Scene script records
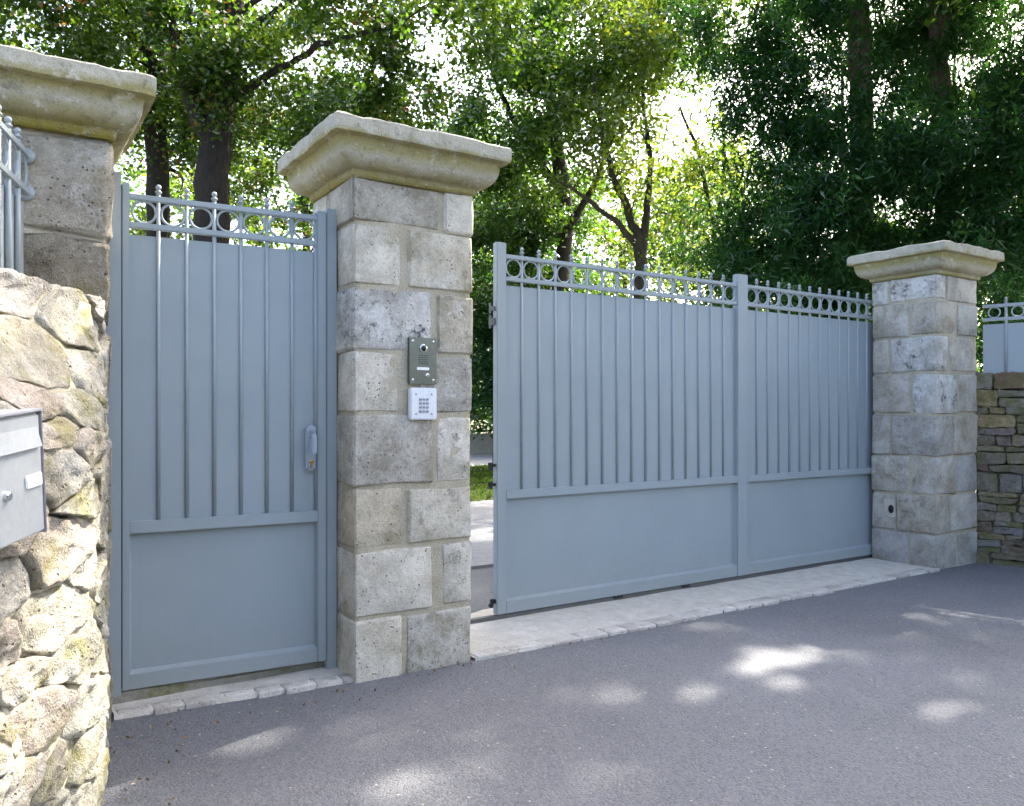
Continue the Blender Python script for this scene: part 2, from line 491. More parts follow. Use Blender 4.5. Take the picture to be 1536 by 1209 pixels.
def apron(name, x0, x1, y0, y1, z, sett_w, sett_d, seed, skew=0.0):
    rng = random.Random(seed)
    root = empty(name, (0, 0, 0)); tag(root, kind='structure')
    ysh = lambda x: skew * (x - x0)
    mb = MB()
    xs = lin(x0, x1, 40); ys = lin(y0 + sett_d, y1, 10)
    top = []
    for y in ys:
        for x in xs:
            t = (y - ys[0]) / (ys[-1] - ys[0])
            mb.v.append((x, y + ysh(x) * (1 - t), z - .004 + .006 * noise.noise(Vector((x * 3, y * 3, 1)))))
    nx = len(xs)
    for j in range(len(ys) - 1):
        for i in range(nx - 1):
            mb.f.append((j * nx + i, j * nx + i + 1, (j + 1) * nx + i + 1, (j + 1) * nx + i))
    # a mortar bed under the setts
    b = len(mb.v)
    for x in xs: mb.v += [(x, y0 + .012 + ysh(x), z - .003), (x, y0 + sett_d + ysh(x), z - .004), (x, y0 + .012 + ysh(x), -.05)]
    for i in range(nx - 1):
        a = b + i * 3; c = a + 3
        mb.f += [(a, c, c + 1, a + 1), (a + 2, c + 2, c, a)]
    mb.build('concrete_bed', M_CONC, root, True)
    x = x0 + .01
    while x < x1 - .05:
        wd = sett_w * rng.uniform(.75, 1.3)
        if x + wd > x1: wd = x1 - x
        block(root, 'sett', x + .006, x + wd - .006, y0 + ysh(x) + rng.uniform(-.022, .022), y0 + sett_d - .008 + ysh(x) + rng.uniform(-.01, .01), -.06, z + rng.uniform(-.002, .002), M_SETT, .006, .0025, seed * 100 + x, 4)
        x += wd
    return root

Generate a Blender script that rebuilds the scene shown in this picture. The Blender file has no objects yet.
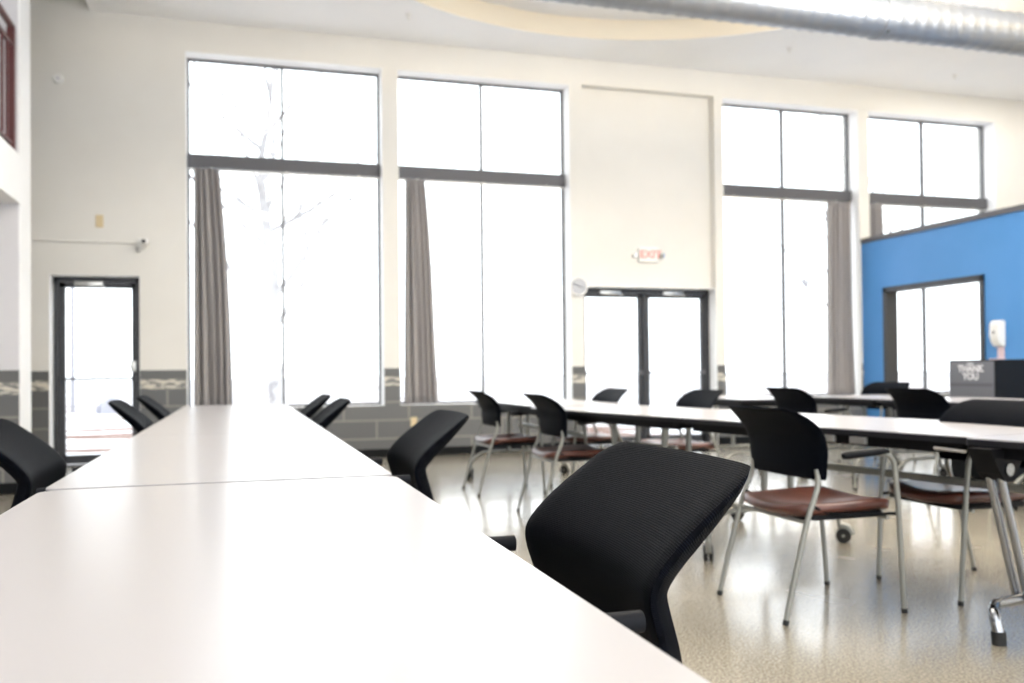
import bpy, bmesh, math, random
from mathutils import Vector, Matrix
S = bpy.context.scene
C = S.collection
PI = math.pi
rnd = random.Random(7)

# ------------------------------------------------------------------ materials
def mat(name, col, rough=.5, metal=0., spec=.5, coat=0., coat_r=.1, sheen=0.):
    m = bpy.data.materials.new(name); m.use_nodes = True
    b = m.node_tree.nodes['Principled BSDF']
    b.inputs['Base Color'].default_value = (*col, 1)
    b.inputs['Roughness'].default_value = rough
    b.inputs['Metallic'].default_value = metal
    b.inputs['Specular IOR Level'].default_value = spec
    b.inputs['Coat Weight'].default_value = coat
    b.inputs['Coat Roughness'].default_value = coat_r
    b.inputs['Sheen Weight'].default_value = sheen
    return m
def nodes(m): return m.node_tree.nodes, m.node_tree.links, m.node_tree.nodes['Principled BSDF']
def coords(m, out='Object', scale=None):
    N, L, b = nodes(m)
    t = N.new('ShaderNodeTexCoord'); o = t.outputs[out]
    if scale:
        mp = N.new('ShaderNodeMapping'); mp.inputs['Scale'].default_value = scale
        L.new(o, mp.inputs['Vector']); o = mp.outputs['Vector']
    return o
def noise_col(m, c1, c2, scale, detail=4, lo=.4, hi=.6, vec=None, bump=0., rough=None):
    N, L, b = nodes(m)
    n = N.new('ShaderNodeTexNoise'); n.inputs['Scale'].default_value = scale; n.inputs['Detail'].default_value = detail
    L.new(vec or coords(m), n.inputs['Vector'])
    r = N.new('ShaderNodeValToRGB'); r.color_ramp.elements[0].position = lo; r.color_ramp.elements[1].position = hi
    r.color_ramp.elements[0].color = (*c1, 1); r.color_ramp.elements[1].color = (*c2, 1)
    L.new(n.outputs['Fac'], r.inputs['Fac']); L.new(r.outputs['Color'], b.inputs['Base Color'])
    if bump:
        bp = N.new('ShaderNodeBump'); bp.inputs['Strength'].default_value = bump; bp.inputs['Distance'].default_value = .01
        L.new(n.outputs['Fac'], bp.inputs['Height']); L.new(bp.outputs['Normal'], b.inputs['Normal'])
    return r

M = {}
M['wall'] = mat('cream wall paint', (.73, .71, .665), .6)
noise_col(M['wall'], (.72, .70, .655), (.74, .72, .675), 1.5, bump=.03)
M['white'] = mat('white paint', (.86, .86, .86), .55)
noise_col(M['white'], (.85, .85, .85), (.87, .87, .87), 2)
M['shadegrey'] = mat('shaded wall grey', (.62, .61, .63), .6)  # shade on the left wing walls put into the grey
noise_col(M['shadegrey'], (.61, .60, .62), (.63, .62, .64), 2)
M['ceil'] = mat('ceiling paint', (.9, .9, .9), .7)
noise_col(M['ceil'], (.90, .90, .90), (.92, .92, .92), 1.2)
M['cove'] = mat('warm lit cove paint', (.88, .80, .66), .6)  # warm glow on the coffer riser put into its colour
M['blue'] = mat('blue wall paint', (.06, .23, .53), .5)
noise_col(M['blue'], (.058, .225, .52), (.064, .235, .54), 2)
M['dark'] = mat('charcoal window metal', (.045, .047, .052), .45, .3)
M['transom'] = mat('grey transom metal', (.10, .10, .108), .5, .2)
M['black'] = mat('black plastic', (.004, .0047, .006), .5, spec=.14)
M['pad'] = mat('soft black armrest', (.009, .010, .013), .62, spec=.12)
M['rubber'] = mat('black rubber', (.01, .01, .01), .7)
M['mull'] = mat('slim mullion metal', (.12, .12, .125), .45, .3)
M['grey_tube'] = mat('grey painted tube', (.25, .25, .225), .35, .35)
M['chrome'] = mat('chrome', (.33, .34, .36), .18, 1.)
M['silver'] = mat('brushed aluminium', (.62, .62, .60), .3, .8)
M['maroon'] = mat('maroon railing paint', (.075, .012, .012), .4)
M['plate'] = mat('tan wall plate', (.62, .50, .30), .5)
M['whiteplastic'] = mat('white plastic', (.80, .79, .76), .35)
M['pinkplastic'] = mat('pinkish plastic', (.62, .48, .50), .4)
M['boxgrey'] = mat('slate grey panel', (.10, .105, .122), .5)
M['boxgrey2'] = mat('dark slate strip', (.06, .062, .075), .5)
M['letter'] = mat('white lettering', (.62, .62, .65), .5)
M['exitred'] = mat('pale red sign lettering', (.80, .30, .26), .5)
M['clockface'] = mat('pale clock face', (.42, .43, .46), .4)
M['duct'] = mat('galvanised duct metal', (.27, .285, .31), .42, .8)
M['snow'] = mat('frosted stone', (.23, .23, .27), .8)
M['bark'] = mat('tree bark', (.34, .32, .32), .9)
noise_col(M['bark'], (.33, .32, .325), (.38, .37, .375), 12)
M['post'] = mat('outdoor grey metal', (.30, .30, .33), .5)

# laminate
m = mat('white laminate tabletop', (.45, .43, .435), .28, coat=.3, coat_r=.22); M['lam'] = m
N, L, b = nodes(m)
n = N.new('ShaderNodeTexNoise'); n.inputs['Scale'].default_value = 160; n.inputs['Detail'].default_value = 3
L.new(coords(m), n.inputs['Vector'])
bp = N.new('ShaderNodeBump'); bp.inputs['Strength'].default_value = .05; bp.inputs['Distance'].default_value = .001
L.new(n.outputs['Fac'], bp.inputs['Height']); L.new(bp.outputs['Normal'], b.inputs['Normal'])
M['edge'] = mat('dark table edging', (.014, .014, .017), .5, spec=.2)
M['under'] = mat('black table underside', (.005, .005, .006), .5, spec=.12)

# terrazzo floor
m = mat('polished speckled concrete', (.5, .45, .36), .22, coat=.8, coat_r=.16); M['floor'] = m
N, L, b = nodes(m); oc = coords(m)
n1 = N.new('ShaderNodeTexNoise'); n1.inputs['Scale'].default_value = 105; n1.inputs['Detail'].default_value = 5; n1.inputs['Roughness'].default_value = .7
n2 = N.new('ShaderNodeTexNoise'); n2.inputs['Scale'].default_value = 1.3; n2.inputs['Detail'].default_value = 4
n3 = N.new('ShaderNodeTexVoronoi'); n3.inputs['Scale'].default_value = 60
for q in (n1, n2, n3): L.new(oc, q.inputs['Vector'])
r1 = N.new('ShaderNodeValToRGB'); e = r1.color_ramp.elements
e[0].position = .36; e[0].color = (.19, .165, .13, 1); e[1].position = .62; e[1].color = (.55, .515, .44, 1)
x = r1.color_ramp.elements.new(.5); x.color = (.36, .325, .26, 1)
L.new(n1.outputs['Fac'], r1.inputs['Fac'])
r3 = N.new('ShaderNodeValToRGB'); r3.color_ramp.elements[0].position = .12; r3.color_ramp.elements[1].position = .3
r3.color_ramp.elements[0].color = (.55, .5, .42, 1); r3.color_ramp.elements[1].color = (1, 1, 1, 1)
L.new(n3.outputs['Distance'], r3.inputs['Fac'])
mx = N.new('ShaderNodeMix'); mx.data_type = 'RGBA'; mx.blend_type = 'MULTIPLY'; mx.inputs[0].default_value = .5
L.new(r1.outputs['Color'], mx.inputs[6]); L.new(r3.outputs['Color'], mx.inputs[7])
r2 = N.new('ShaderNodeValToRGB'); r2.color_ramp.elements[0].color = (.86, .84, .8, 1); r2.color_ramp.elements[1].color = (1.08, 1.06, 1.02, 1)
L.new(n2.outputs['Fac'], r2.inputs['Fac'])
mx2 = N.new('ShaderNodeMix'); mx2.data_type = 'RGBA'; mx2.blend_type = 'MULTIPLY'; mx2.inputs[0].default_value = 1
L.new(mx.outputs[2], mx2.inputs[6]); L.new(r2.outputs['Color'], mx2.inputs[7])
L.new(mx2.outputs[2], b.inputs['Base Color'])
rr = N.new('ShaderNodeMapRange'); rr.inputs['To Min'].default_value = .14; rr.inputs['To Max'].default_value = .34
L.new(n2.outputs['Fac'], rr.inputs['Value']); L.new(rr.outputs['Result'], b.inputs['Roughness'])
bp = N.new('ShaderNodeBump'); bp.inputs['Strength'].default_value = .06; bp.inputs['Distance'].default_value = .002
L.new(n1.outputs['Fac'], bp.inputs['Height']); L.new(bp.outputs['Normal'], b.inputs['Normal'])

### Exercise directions
Copy, word for word, the entries above from the first line to the line that holds "return root". Drop the pictures.

### Exercise response
Continue the Blender Python script for this scene: part 2, from line 491. More parts follow. Use Blender 4.5. Take the picture to be 1536 by 1209 pixels.
def apron(name, x0, x1, y0, y1, z, sett_w, sett_d, seed, skew=0.0):
    rng = random.Random(seed)
    root = empty(name, (0, 0, 0)); tag(root, kind='structure')
    ysh = lambda x: skew * (x - x0)
    mb = MB()
    xs = lin(x0, x1, 40); ys = lin(y0 + sett_d, y1, 10)
    top = []
    for y in ys:
        for x in xs:
            t = (y - ys[0]) / (ys[-1] - ys[0])
            mb.v.append((x, y + ysh(x) * (1 - t), z - .004 + .006 * noise.noise(Vector((x * 3, y * 3, 1)))))
    nx = len(xs)
    for j in range(len(ys) - 1):
        for i in range(nx - 1):
            mb.f.append((j * nx + i, j * nx + i + 1, (j + 1) * nx + i + 1, (j + 1) * nx + i))
    # a mortar bed under the setts
    b = len(mb.v)
    for x in xs: mb.v += [(x, y0 + .012 + ysh(x), z - .003), (x, y0 + sett_d + ysh(x), z - .004), (x, y0 + .012 + ysh(x), -.05)]
    for i in range(nx - 1):
        a = b + i * 3; c = a + 3
        mb.f += [(a, c, c + 1, a + 1), (a + 2, c + 2, c, a)]
    mb.build('concrete_bed', M_CONC, root, True)
    x = x0 + .01
    while x < x1 - .05:
        wd = sett_w * rng.uniform(.75, 1.3)
        if x + wd > x1: wd = x1 - x
        block(root, 'sett', x + .006, x + wd - .006, y0 + ysh(x) + rng.uniform(-.022, .022), y0 + sett_d - .008 + ysh(x) + rng.uniform(-.01, .01), -.06, z + rng.uniform(-.002, .002), M_SETT, .006, .0025, seed * 100 + x, 4)
        x += wd
    return root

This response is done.